Reproduce nothing except the lines between the line with "Write a Blender" and the line with "LAMP_Z = 8.2", both ends included, and please leave out pictures.

********************

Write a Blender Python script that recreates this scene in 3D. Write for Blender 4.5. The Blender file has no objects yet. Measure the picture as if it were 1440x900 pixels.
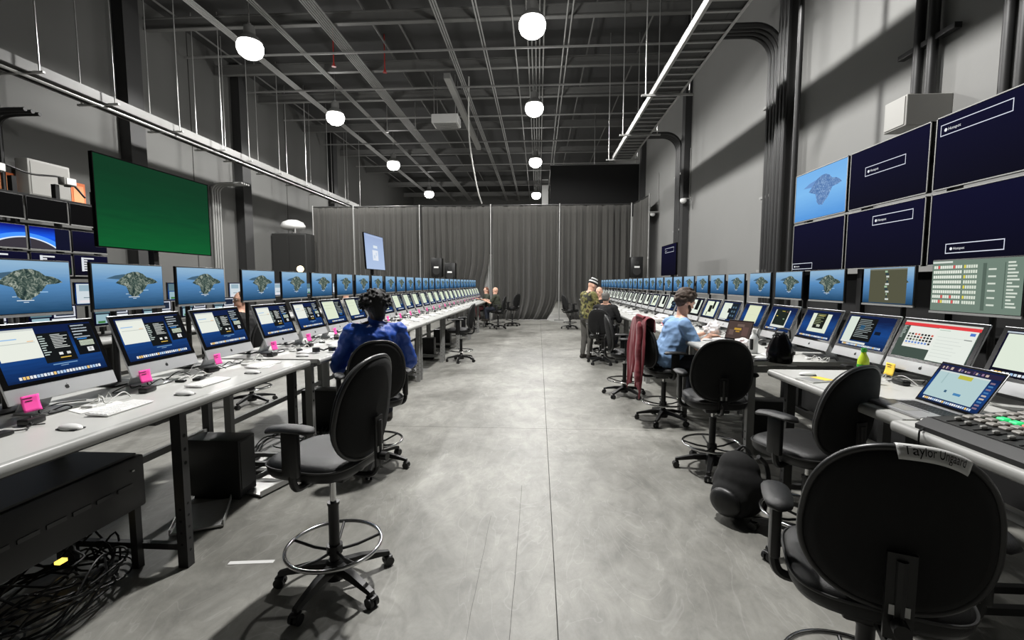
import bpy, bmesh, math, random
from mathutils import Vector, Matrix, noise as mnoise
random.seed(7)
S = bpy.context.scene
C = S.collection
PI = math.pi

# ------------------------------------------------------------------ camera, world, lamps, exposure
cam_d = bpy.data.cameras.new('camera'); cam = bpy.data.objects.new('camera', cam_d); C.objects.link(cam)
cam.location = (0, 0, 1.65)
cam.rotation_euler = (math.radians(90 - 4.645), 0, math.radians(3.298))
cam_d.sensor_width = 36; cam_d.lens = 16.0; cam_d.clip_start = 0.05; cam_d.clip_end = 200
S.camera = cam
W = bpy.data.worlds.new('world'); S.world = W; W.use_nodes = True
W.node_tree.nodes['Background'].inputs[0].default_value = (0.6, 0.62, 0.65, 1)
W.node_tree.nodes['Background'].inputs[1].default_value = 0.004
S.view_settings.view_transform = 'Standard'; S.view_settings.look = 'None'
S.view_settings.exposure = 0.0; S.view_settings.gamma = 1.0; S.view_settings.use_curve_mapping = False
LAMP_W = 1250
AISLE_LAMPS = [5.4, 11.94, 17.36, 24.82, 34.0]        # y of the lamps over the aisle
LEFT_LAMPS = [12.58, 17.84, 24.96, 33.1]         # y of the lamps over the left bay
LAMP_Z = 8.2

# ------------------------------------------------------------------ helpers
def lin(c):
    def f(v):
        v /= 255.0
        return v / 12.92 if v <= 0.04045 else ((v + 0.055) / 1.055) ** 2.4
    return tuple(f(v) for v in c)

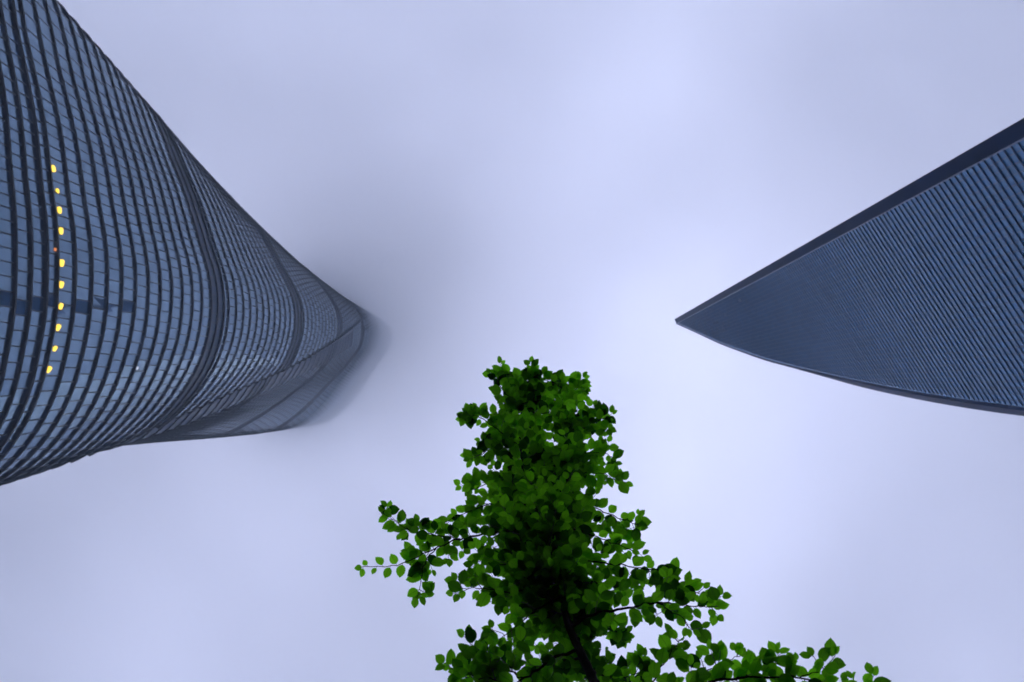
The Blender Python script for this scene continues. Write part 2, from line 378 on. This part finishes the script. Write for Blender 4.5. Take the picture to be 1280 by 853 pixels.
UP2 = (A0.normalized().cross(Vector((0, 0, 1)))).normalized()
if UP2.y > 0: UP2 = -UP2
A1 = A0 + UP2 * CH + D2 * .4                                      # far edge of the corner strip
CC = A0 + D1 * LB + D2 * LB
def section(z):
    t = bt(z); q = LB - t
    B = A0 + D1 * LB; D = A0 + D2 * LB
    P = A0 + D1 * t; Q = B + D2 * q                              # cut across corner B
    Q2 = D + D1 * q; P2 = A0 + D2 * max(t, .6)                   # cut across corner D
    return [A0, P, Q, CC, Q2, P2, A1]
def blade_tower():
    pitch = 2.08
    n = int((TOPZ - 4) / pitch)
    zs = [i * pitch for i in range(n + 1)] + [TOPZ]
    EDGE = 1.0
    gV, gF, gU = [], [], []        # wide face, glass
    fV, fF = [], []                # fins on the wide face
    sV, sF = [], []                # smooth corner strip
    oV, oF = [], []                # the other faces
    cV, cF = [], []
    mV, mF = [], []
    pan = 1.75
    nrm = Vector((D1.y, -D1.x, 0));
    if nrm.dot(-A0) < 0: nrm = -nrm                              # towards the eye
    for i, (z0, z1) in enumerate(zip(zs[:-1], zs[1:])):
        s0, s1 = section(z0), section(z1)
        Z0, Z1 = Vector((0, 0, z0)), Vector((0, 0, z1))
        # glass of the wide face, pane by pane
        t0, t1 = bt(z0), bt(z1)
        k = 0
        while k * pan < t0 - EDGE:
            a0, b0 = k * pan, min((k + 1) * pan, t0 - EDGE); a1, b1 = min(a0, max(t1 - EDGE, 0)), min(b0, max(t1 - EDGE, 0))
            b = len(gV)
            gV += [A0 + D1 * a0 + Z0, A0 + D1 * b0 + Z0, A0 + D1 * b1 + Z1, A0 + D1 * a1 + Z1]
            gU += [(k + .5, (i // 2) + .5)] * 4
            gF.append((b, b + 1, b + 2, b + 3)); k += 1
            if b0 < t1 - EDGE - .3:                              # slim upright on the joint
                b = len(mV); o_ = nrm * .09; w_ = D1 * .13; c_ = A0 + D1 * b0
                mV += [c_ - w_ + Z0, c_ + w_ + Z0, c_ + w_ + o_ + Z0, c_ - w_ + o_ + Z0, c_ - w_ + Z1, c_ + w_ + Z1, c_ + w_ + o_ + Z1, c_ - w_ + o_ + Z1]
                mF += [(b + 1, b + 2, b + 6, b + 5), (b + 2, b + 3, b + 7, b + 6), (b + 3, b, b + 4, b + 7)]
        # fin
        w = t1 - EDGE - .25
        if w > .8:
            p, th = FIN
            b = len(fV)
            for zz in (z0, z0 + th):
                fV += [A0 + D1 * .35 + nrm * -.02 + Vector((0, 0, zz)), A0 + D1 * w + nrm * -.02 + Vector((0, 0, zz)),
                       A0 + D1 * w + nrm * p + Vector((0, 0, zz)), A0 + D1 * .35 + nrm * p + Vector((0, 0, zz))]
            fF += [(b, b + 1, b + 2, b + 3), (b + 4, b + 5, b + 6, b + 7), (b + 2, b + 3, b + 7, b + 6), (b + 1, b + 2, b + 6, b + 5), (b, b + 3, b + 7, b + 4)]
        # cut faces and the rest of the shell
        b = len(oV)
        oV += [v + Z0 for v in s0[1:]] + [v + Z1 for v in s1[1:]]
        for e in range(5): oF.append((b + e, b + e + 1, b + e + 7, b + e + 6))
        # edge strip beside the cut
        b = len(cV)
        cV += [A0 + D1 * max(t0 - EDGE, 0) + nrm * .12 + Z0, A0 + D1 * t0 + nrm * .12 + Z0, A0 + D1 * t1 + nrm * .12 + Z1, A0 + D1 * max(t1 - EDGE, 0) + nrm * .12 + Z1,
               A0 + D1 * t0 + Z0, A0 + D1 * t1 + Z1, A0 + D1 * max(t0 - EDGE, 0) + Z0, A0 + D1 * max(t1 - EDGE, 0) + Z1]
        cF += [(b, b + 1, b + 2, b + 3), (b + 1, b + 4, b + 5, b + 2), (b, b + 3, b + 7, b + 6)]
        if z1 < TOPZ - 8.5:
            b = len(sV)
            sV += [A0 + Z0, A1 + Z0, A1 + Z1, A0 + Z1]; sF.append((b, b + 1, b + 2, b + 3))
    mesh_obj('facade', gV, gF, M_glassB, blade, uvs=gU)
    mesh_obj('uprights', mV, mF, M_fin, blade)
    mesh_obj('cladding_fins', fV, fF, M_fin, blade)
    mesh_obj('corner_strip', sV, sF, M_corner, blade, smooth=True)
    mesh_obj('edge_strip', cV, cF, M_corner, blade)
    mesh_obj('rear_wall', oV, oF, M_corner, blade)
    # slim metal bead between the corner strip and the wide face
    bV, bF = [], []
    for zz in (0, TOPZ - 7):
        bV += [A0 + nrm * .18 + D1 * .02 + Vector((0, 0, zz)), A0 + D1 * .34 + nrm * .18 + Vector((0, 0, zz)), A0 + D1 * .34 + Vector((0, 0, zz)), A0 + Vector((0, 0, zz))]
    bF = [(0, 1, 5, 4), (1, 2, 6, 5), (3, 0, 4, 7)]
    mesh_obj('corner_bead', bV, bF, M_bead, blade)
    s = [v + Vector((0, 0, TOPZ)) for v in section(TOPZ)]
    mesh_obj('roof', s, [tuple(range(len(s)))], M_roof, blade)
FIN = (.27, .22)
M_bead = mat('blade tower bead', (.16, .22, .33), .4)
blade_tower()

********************

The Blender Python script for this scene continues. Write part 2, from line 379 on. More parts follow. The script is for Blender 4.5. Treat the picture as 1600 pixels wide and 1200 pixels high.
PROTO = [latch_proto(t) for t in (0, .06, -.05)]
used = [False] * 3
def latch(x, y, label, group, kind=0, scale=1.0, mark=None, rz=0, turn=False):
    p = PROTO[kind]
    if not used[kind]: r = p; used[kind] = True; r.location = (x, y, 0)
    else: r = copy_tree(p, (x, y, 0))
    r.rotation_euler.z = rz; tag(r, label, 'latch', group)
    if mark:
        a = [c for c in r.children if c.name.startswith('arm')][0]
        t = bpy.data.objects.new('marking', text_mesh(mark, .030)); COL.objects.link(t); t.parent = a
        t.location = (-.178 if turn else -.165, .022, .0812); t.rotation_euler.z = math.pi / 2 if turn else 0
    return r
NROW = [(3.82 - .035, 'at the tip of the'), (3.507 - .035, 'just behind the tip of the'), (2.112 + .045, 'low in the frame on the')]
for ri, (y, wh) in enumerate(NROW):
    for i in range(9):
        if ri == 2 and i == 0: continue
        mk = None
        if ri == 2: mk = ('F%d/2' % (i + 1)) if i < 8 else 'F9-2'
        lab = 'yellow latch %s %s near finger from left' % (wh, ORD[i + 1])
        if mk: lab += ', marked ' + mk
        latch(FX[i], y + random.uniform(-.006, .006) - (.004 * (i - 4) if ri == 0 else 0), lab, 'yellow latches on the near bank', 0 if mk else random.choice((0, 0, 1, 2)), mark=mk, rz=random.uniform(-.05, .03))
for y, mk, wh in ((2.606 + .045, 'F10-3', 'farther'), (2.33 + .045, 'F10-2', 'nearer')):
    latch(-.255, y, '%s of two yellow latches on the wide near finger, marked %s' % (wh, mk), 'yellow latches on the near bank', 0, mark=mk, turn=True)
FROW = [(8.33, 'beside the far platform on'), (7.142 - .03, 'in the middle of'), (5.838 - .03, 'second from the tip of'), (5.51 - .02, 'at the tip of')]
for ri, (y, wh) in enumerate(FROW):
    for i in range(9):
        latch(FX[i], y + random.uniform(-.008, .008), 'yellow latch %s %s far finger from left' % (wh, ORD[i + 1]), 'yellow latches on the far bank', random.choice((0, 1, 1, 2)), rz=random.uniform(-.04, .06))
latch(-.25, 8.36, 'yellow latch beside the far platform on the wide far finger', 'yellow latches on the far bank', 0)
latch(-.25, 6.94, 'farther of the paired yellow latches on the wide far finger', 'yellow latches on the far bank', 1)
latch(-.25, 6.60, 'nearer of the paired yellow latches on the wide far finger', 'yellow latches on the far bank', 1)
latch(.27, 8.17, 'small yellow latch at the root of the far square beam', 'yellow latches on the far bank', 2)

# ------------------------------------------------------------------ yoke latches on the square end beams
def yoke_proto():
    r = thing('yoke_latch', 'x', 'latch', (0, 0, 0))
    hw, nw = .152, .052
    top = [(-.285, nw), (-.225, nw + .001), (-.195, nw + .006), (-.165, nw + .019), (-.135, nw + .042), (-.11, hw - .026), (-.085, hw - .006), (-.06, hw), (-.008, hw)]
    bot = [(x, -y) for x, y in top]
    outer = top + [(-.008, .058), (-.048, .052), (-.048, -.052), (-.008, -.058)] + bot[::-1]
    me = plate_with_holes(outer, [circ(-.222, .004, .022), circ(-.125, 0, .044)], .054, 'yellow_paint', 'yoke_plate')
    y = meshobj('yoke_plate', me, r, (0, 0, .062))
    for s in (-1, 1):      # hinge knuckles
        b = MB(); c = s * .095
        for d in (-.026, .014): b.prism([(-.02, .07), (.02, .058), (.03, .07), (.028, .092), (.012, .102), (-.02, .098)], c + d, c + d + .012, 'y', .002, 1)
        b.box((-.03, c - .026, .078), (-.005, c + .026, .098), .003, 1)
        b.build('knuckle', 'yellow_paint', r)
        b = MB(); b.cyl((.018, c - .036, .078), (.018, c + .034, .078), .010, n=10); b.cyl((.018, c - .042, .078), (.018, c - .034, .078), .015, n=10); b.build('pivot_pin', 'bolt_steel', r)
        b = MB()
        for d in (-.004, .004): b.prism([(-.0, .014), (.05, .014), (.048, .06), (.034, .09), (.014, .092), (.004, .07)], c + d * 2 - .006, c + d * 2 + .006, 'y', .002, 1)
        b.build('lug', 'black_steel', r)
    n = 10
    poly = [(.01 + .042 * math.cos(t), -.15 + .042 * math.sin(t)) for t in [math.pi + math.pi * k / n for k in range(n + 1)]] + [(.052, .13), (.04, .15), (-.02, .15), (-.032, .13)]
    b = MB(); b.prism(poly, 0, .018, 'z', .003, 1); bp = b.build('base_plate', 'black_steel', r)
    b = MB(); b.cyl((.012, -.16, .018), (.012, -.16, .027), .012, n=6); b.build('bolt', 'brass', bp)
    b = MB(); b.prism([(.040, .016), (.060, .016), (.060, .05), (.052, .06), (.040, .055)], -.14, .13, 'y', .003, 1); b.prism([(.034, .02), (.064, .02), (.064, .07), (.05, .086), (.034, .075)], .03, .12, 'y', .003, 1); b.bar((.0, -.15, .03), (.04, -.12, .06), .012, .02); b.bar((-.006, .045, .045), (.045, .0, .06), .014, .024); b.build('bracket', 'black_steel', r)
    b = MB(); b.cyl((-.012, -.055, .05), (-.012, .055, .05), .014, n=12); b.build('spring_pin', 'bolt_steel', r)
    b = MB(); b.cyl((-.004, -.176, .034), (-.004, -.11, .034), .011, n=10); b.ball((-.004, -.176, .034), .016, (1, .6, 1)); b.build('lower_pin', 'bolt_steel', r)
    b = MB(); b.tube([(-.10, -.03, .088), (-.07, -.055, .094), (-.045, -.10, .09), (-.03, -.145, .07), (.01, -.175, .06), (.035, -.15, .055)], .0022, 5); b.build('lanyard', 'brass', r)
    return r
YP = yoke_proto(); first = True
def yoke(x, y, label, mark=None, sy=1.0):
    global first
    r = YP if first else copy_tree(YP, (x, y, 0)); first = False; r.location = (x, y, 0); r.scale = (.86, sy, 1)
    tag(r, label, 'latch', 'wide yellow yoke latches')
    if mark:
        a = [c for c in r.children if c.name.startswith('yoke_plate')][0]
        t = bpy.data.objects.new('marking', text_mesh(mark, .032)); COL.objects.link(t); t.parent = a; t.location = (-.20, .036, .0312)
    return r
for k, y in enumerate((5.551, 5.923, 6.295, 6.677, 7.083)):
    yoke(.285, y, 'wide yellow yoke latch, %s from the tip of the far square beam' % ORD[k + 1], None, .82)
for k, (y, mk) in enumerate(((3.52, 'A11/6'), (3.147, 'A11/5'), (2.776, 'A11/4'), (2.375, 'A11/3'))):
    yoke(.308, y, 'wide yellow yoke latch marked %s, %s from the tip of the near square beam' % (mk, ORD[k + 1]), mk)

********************

Solution to the problem
Write a Blender Python script that recreates this scene in 3D. Write for Blender 4.5. The Blender file has no objects yet. Measure the picture as if it were 1440x900 pixels.
import bpy, bmesh, math, random
from mathutils import Vector, Matrix, noise as mnoise
random.seed(7)
S = bpy.context.scene
C = S.collection
PI = math.pi

# ------------------------------------------------------------------ camera, world, lamps, exposure
cam_d = bpy.data.cameras.new('camera'); cam = bpy.data.objects.new('camera', cam_d); C.objects.link(cam)
cam.location = (0, 0, 1.65)
cam.rotation_euler = (math.radians(90 - 4.645), 0, math.radians(3.298))
cam_d.sensor_width = 36; cam_d.lens = 16.0; cam_d.clip_start = 0.05; cam_d.clip_end = 200
S.camera = cam
W = bpy.data.worlds.new('world'); S.world = W; W.use_nodes = True
W.node_tree.nodes['Background'].inputs[0].default_value = (0.6, 0.62, 0.65, 1)
W.node_tree.nodes['Background'].inputs[1].default_value = 0.004
S.view_settings.view_transform = 'Standard'; S.view_settings.look = 'None'
S.view_settings.exposure = 0.0; S.view_settings.gamma = 1.0; S.view_settings.use_curve_mapping = False
LAMP_W = 1250
AISLE_LAMPS = [5.4, 11.94, 17.36, 24.82, 34.0]        # y of the lamps over the aisle
LEFT_LAMPS = [12.58, 17.84, 24.96, 33.1]         # y of the lamps over the left bay
LAMP_Z = 8.2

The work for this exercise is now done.